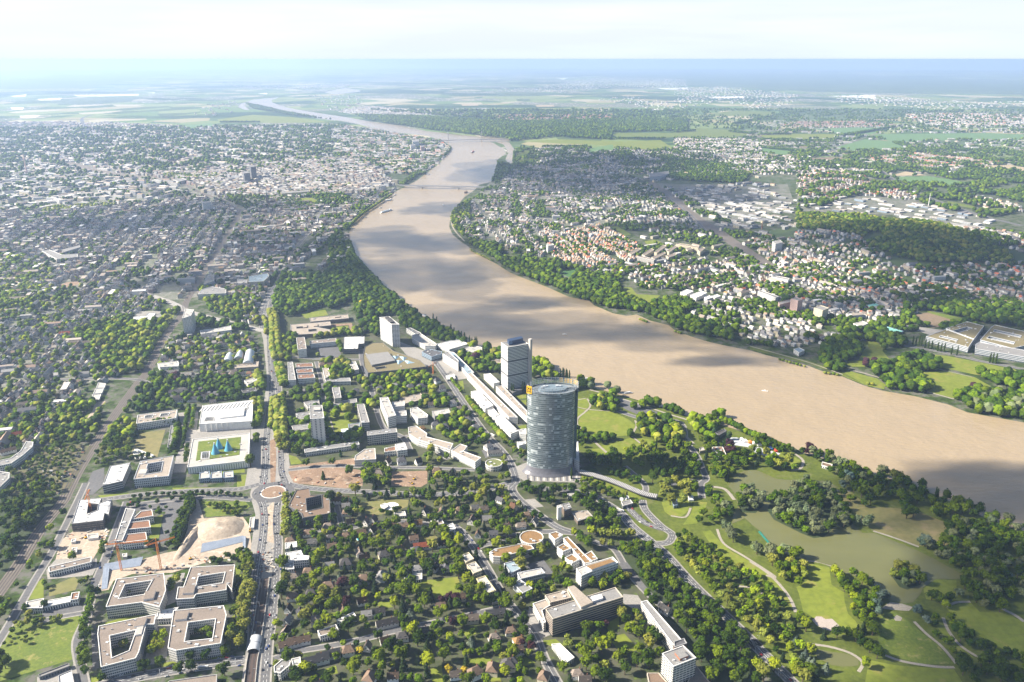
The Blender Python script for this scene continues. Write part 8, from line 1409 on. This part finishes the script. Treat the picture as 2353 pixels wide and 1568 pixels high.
# a few lorries and buses
for s_, a_, lab, m_, Ln in (("G:365,1060", -50, "white city bus on the tree-lined street beside the media centre", wmat('white'), 12), ("A:1535,1462", 8, "white coach parked on the four-lane street", wmat('white'), 12), ("B:1855,975", 15, "white and red delivery lorry at the hillside street corner", wmat('white'), 9), ("C:905,272", -35, "white car transporter on the park road", wmat('white'), 14)):
    x, y = unp(px(s_)[0]); e = empty("bus" if 'bus' in lab or 'coach' in lab else "lorry", (x, y, .3)); e.rotation_euler = (0, 0, R(a_)); tag(e, lab, "bus" if 'bus' in lab or 'coach' in lab else "lorry")
    vs, fs, uv = box(0, 0, .5, Ln, 2.5, 2.6); link("body", mesh("body", vs, fs, m_), e); vs, fs, uv = box(0, 0, 1.6, Ln + .1, 2.56, .9); link("window_strip", mesh("window_strip", vs, fs, GLM), e)
    for wx in (-Ln * .3, Ln * .3):
        for wy in (-1.2, 1.2): q = link("wheel", WHL, e, (wx, wy, .5)); q.scale = (1.5, 1.5, 1.5)
# stacked building material on the sites
rnd = random.Random(9); items = []
for s_, n_ in (("A:500,420 820,410 800,480 560,500 500,470", 26), ("A:880,740 1280,690 1440,650 1480,670 1240,740 900,780", 22), ("A:1500,640 1760,590 1780,650 1500,670", 14), ("B:80,600 170,560 180,700 90,740", 22), ("F:340,1440 830,1420 820,1490 400,1490", 14), ("A:430,560 560,590 540,630 430,620", 8)):
    q = W(s_); c = 0
    while c < n_:
        i, j = rnd.sample(range(len(q)), 2); k = rnd.randrange(len(q)); a, b = sorted((rnd.random(), rnd.random())); x = q[i][0] * a + q[j][0] * (b - a) + q[k][0] * (1 - b); y = q[i][1] * a + q[j][1] * (b - a) + q[k][1] * (1 - b); c += 1
        cl = rnd.choice(('offwhite', 'brown', 'grey', 'sand', 'brick', 'dgrey')); vs, fs, uv = box(0, 0, .2, rnd.uniform(2, 6), rnd.uniform(1, 2.4), rnd.uniform(.5, 1.8)); o = link("material_stack", mesh("material_stack", vs, fs, wmat(cl)), None, (x, y, .1)); o.rotation_euler = (0, 0, rnd.uniform(0, 3)); tag(o, None, "material stack", "building material stacked on the sites"); items.append((o, x, y, "low %s stack of building material" % {'dgrey': 'dark grey', 'brick': 'brick-red', 'sand': 'sand-coloured', 'offwhite': 'off-white'}.get(cl, cl)))
place_labels(items)
# garden huts of the allotments
hm = house_mesh_parts(4.2, 3.2, 2.1, 1.2, 0); HW_ = mesh("hut_wall", hm[0], hm[1], wmat('offwhite')); HR2 = [mesh("hut_roof", hm[2], hm[3], rmat(k)) for k in ('white', 'rust', 'slate', 'tan')]; items = []; ap = W("E:170,1300 500,1190 690,1210 500,1560 60,1560"); rnd = random.Random(5)
while len(items) < 75:
    u, v = rnd.random(), rnd.random(); x = min(q[0] for q in ap) + u * (max(q[0] for q in ap) - min(q[0] for q in ap)); y = min(q[1] for q in ap) + v * (max(q[1] for q in ap) - min(q[1] for q in ap))
    if not inside(ap, np.array([x]), np.array([y]))[0]: continue
    k = rnd.randrange(4); e = empty("garden_hut", (x, y, 0)); e.rotation_euler = (0, 0, rnd.uniform(0, 3)); tag(e, None, "garden hut", "garden huts of the allotments"); link("wall", HW_, e); link("roof", HR2[k], e); items.append((e, x, y, "small garden hut with %s roof" % ('white', 'rust-red', 'dark', 'tan')[k]))
place_labels(items)
EXM = mat("machine_yellow", (.6, .36, .03), (.5, .28, .02), .5)
for i, (s_, a_) in enumerate((("B:815,65", 20), ("B:1240,35", 60), ("B:1225,70", 150), ("A:1890,430", 100), ("A:1440,640", 30), ("A:650,480", 40), ("A:1650,640", 170))):
    x, y = unp(px(s_)[0]); e = empty("excavator", (x, y, .4)); e.rotation_euler = (0, 0, R(a_)); tag(e, "yellow excavator working %s" % ("in the east of the bare plot;at the upper edge of the square pit;in the middle of the square pit;by the avenue beside the sand heap;on the haul road below the sand ridge;by the unfinished shell's site huts;in the pit below the long tarpaulin").split(';')[i], "excavator")
    for sd in (-1, 1): vs, fs, uv = box(0, sd * 1.3, 0, 4.4, .7, 1); link("track", mesh("track", vs, fs, TYR), e)
    vs, fs, uv = box(-.3, 0, 1, 3.6, 2.6, 1.4); link("body", mesh("body", vs, fs, EXM), e); vs, fs, uv = box(.6, .7, 2.4, 1.4, 1.1, 1.3); link("cab", mesh("cab", vs, fs, GLM), e); vs = []; fs = []; bar(vs, fs, (1.4, -.4, 2), (4.4, -.4, 4.8), .5); bar(vs, fs, (4.4, -.4, 4.8), (6.8, -.4, 1.6), .4); link("boom", mesh("boom", vs, fs, EXM), e); vs, fs, uv = box(6.8, -.4, .3, 1, 1.2, 1.2); link("bucket", mesh("bucket", vs, fs, wmat('dgrey')), e)
# street lamps along the avenue and park road
vs = []; fs = []; bar(vs, fs, (0, 0, 0), (0, 0, 9), .22); LPM = mesh("post", vs, fs, wmat('silver')); vs = []; fs = []; bar(vs, fs, (0, 0, 9), (2.4, 0, 9.4), .2); bar(vs, fs, (1.9, 0, 9.35), (3.0, 0, 9.5), .45); LHM = mesh("lamp_head", vs, fs, wmat('silver'))
items = []
for key, off in (('park', 8), ('ave', 8), ('avw', -8), ('south', 9)):
    for x, y, a in resample(offset_line(ROADS[key][0], off), 42, 12):
        f = proj(x, y)
        if not (0 < f[0] < 2353 and 1000 < f[1] < 1560): continue
        e = empty("street_lamp", (x, y, .1)); e.rotation_euler = (0, 0, a + (math.pi / 2 if off > 0 else -math.pi / 2)); tag(e, None, "street lamp", "street lamps along the main roads"); link("post", LPM, e); link("lamp_head", LHM, e); items.append((e, x, y, "slim silver street lamp"))
place_labels(items)
for i in range(3):
    x, y = unp(px("G:%d,1255" % (593 + i * 10))[0]); e = empty("flag", (x, y, 0)); tag(e, "yellow flag on a white pole before the glass tower, %s of three" % ("westernmost", "middle", "easternmost")[i], "flag"); vs = []; fs = []; bar(vs, fs, (0, 0, 0), (0, 0, 10), .2); link("pole", mesh("pole", vs, fs, wmat('white')), e); vs, fs, uv = box(.8, 0, 4.5, 1.5, .12, 5); link("banner", mesh("banner", vs, fs, MATS.get("banner_y") or mat("banner_y", (.8, .47, .02))), e)

# ================================================================ CLOUDS AND AIR
def clouds():
    """high flat cumulus banks beyond the frame whose shadows lie on the town and the river"""
    m = bpy.data.materials.new("cloud"); m.use_nodes = True; t = NT(m); lw = t.n("LayerWeight", {0: .5}).outputs[1]
    al = t.mr(lw, .0, .92, .42, 0.0); t.out(t.n("MixShader", {0: al, 1: t.n("BsdfTransparent").outputs[0], 2: t.n("BsdfDiffuse", {'Color': (.9, .9, .9, 1)}).outputs[0]}).outputs[0])
    Zc = 1500.0; vs = []; fs = []
    import bmesh
    bm = bmesh.new(); bmesh.ops.create_icosphere(bm, subdivisions=3, radius=1); base = [v.co.copy() for v in bm.verts]; bf = [tuple(v.index for v in f.verts) for f in bm.faces]; bm.free()
    k = 0
    for s, rx, ry in CLOUDS:
        gx, gy = unp(px(s)[0]); tt = Zc / SUNV.z; cx = gx + SUNV.x * tt; cy = gy + SUNV.y * tt; k += 1; b = len(vs)
        for q_, v in ((q_, v) for q_ in range(5) for v in base):
            ox, oy = ((0, 0), (.75, .25), (-.7, -.35), (.3, -.55), (-.35, .6))[(q_ + k) % 5] if q_ else (0, 0)
            n_ = 1 + .75 * mnoise.noise(Vector((v.x * 1.6 + k * 7.3 + q_ * 3.1, v.y * 1.6, v.z))); z = Zc + v.z * 45 * n_
            z_ = .62 if q_ else .75; vs.append((cx + (v.x * z_ * n_ + ox) * rx, cy + (v.y * z_ * n_ + oy) * ry, z + q_ * 14))
        fs += [tuple(b + q_ * len(base) + i for i in f) for q_ in range(5) for f in bf]
    o = link("clouds", mesh("clouds", vs, fs, m, smooth=True)); tag(o, "broken white cloud banks high above the town", "clouds", None, 'stuff')
CLOUDS = [("P:1990,560", 420, 330), ("P:2180,600", 380, 220), ("P:2320,640", 420, 300), ("P:1330,400", 520, 700), ("P:1500,430", 480, 420), ("P:1640,452", 300, 220), ("P:1400,370", 600, 500), ("P:1150,395", 300, 500), ("P:1560,520", 300, 190),
    ("P:960,630", 260, 250), ("P:1000,560", 170, 150), ("P:1080,745", 230, 150), ("P:1200,700", 120, 80), ("P:1380,765", 260, 110), ("P:1000,480", 160, 180), ("P:870,545", 190, 170), ("P:640,570", 400, 230), ("P:300,520", 380, 220), ("P:420,650", 260, 110), ("P:500,480", 300, 200), ("P:780,620", 160, 120),
    ("P:2330,1150", 190, 80), ("P:2240,1090", 140, 50), ("P:2290,1130", 300, 120), ("P:2330,1400", 170, 170), ("P:2220,1600", 120, 60), ("P:1800,800", 230, 110), ("P:2130,690", 200, 120), ("P:1900,700", 160, 100), ("P:2300,760", 200, 100), ("P:1640,830", 90, 40)]
clouds()
def haze():
    e = 64500.0; z0, z1 = -1.2, 683.0
    vs = [(x, y, z) for z in (z0, z1) for x, y in ((-e, -e), (e, -e), (e, e), (-e, e))]; fs = [(3, 2, 1, 0), (4, 5, 6, 7), (0, 1, 5, 4), (1, 2, 6, 5), (2, 3, 7, 6), (3, 0, 4, 7)]
    m = bpy.data.materials.new("air"); m.use_nodes = True; t = NT(m); v = t.n("VolumePrincipled", {'Color': (.49, .66, 1.0, 1), 'Density': HAZE_D, 'Anisotropy': HAZE_G}); t.t.links.new(v.outputs[0], t.n("OutputMaterial").inputs[1])
    o = link("haze", mesh("haze", vs, fs, m)); o['kind'] = 'stuff'
HAZE_D, HAZE_G = 5.2e-5, .28
haze()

■ REQUEST
Using the material above, state how many lines include the string "high". Answer with a single number.

■ REPLY TO THE TASK
3